Ces efforts suffiront-ils à faire revenir les épargnants ? En 2023, les versements nets des retraits se sont limités à 2,4 milliards d’euros, contre 20 milliards les années fastes, comme 2018 ou 2019. De nombreux assurés ont retiré de l’argent de leur assurance-vie, pour faire face notamment à l’inflation. “Dans l’immobilier, la hausse des taux et les conditions resserrées d’accès au crédit ont aussi incité les Français à moins recourir à l’emprunt et à davantage mobiliser leur épargne pour disposer d’un apport personnel plus conséquent”, analyse Franck Le Vallois, directeur général de France Assureurs.

Cette année, le contexte reste peu porteur mais il pourrait s’améliorer au fil des mois. “Si les taux d’intérêt baissent comme le prévoient les experts, la rémunération des livrets et des comptes à terme va décliner d’autant, ce qui rendra le fonds en euros plus compétitif”, prédit Yves Conan.
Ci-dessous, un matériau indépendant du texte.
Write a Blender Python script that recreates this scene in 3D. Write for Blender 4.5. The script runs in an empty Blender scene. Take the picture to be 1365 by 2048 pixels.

Ces dernières années, les épargnants ont toutefois pris le parti – par la contrainte ou pour améliorer la performance de leur épargne – de s’exposer davantage au risque. La part des versements affectés aux unités de compte a ainsi atteint 41 % l’an passé, les assurés profitant d’unités de compte attrayantes et peu risquées – fonds obligataires datés, sicav monétaires, produits structurés à capital garanti à l’échéance… – pour diversifier leur contrat, tout en décrochant des bonus sur le fonds en euros. Une combinaison payante.